Tax and Divorce

Yes, you really have to think about taxes as part of your divorce. There can be significant tax ramifications resulting from a divorce. Depending on your situation, some tax issues can be quite complicated. Therefore, good divorce planning includes good tax planning.

A divorce will affect your taxes in several respects, including your tax bill when you file, and payroll withholding and/or estimated taxes. Different tax tables apply to unmarried persons instead of married persons, selected based on their marital status on December 31. Additionally, persons with different incomes may end up in different tax brackets and differing income tax brackets can affect budgets and cash flow. Spousal maintenance (alimony) is usually (but not always) tax-deductible to the paying spouse and treated as income to the recipient, so long as certain rules are followed. If the rules are not followed as part of the divorce, there might be an unpleasant surprise and the tax-effect of the alimony as part of the divorce settlement may be different. However, child support and property division normally have no direct income tax effect.

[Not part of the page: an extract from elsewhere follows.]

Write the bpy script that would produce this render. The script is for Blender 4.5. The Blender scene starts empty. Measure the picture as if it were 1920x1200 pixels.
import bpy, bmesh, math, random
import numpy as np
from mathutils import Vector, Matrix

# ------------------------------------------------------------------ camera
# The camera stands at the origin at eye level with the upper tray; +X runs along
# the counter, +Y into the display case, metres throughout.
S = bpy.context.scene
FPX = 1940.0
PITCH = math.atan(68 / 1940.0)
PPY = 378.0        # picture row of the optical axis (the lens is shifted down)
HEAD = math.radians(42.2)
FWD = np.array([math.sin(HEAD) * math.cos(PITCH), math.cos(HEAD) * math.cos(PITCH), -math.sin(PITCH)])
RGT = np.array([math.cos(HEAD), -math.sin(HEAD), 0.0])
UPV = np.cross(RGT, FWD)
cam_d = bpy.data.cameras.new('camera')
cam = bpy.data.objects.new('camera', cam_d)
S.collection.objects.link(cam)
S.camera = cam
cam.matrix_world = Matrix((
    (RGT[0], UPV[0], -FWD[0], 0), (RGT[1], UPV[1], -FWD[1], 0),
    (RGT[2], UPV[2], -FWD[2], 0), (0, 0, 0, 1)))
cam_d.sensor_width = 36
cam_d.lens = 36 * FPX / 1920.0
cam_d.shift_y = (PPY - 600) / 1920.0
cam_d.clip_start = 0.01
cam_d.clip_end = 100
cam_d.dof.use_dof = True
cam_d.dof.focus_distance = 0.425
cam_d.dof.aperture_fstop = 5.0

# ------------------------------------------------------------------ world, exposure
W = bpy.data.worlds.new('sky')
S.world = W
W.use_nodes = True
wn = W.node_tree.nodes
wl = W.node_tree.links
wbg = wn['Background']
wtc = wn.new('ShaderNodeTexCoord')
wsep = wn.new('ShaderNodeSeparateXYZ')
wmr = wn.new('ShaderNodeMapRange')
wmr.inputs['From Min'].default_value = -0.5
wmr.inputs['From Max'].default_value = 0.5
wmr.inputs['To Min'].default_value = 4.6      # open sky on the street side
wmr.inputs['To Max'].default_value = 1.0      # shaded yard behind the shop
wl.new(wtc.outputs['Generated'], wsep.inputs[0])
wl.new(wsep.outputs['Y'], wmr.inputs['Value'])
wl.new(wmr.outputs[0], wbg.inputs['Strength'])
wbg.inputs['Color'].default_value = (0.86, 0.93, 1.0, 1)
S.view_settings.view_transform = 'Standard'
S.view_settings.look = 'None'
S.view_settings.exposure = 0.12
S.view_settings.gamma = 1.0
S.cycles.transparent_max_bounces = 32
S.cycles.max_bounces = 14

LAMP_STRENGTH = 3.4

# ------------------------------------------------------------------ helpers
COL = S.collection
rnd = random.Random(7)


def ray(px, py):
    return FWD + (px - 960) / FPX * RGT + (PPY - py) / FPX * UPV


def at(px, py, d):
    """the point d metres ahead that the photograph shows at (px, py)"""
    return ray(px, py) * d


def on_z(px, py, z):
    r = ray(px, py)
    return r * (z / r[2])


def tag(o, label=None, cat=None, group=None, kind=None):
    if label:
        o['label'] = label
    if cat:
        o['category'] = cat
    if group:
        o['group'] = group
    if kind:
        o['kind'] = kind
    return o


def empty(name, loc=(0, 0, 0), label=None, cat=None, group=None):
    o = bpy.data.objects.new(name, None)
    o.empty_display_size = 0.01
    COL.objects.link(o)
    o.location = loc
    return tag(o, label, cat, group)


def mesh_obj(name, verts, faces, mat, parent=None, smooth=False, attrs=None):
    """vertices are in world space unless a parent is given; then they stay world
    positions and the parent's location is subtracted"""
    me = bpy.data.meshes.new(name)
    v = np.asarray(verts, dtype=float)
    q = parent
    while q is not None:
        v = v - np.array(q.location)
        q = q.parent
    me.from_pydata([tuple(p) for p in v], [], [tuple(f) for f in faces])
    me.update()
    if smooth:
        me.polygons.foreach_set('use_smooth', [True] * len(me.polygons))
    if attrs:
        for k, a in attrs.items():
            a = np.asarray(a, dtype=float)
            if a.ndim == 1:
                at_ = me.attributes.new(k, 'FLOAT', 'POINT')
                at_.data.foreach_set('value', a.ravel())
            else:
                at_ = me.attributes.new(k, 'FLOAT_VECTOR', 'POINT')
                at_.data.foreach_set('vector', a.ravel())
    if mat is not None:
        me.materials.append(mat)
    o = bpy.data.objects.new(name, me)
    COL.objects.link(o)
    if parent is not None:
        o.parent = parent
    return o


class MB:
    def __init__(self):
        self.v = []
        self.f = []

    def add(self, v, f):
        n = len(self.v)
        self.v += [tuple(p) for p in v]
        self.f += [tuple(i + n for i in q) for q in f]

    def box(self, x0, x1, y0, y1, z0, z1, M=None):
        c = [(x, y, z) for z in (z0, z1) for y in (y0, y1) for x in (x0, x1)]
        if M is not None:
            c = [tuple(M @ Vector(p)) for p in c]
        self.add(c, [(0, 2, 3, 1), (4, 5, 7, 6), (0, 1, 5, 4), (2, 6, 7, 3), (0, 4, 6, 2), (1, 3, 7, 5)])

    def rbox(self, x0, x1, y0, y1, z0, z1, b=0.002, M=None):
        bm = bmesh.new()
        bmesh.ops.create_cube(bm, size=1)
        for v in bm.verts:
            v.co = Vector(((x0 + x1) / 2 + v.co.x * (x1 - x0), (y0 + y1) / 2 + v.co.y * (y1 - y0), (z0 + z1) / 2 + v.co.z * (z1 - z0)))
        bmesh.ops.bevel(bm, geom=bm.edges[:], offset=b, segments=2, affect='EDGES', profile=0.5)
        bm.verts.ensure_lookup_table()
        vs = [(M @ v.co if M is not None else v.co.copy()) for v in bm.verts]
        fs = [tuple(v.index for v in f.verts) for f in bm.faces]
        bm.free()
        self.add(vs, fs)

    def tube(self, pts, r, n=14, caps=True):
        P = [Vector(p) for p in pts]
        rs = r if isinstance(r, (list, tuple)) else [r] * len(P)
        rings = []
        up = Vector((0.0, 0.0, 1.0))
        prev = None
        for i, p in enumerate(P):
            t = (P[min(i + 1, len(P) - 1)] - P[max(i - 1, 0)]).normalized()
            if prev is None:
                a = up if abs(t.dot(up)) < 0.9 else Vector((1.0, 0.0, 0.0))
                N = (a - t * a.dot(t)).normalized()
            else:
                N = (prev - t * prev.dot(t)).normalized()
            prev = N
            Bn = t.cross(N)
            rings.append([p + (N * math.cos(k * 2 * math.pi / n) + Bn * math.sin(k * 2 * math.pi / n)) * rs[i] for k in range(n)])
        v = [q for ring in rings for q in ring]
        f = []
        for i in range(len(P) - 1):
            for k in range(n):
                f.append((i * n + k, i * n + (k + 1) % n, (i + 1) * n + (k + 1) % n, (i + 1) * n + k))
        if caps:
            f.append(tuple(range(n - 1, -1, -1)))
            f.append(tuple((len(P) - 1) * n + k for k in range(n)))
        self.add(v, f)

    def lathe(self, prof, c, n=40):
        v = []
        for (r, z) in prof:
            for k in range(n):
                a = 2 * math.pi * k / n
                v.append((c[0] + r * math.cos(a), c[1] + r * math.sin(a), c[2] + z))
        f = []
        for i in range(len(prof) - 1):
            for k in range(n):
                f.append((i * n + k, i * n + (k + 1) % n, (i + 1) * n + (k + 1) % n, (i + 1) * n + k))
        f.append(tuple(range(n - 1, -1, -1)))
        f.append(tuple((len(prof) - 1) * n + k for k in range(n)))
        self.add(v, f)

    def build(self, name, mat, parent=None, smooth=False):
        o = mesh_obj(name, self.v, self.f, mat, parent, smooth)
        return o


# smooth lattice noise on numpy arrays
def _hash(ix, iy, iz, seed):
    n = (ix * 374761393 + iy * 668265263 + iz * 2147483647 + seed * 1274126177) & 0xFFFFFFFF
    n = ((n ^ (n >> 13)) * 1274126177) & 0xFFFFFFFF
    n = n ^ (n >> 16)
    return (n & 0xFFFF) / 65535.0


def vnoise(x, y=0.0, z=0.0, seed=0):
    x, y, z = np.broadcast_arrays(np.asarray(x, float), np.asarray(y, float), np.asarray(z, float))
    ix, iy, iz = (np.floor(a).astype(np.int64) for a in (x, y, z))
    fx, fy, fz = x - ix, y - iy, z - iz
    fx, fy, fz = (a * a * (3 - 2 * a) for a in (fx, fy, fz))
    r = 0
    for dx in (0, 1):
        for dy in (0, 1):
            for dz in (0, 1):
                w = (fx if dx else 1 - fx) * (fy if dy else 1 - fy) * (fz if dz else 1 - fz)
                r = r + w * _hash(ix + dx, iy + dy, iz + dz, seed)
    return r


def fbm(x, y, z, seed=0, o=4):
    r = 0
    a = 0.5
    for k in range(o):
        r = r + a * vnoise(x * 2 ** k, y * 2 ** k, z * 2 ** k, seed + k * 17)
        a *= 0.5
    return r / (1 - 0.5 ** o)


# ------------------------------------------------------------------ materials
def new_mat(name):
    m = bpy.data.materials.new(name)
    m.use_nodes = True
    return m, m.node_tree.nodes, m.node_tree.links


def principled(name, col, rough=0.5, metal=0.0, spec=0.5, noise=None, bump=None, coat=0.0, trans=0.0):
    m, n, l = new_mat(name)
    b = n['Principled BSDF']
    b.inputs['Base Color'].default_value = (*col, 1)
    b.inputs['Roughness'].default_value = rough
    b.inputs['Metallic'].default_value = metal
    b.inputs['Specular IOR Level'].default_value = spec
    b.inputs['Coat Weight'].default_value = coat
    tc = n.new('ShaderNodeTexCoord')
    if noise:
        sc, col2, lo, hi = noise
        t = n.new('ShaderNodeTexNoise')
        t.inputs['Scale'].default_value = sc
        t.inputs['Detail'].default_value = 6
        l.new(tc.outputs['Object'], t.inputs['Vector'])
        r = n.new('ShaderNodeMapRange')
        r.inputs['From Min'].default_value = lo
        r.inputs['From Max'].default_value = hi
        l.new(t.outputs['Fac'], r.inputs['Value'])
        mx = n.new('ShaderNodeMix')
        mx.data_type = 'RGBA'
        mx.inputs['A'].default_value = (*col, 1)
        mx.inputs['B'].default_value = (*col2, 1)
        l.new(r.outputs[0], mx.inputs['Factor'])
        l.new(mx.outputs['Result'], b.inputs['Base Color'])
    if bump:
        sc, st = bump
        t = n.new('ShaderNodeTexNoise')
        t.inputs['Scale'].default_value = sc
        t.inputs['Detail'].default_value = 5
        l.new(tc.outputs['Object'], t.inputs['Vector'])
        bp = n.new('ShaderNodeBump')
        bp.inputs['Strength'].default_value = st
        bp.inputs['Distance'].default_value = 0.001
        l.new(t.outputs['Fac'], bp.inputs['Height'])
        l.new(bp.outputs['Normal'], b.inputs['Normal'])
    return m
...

An important consideration is that different types of property come with different tax considerations that may affect their economic value, and which may affect how you view your divorce settlement. For example, property with a low cost basis (purchase price plus allowed costs of improvements) will likely come with a future tax bill that will come due when the property is sold for a profit. Similarly, retirement plans, IRAs, and similar tax-deferred assets come with future tax obligations that may affect how you view them. Some types of property, such as various types of options, can have very complicated tax considerations following a divorce. Finally, head of household status and dependency exemptions may affect each spouse’s finances.

Many of the variables can be considered and addressed in your divorce, so that you and your spouse can take maximum benefit of what is allowed under the tax laws. Divorce tax planning can therefore be an extremely important part—though a sometimes overlooked—part of the divorce process.

A good divorce lawyer can advise you about many of the tax issues that pertain to divorce. Some tax issues are complicated and technical, however, and may require advice from a qualified tax specialist. The investment in good tax advice will usually more than pay for itself.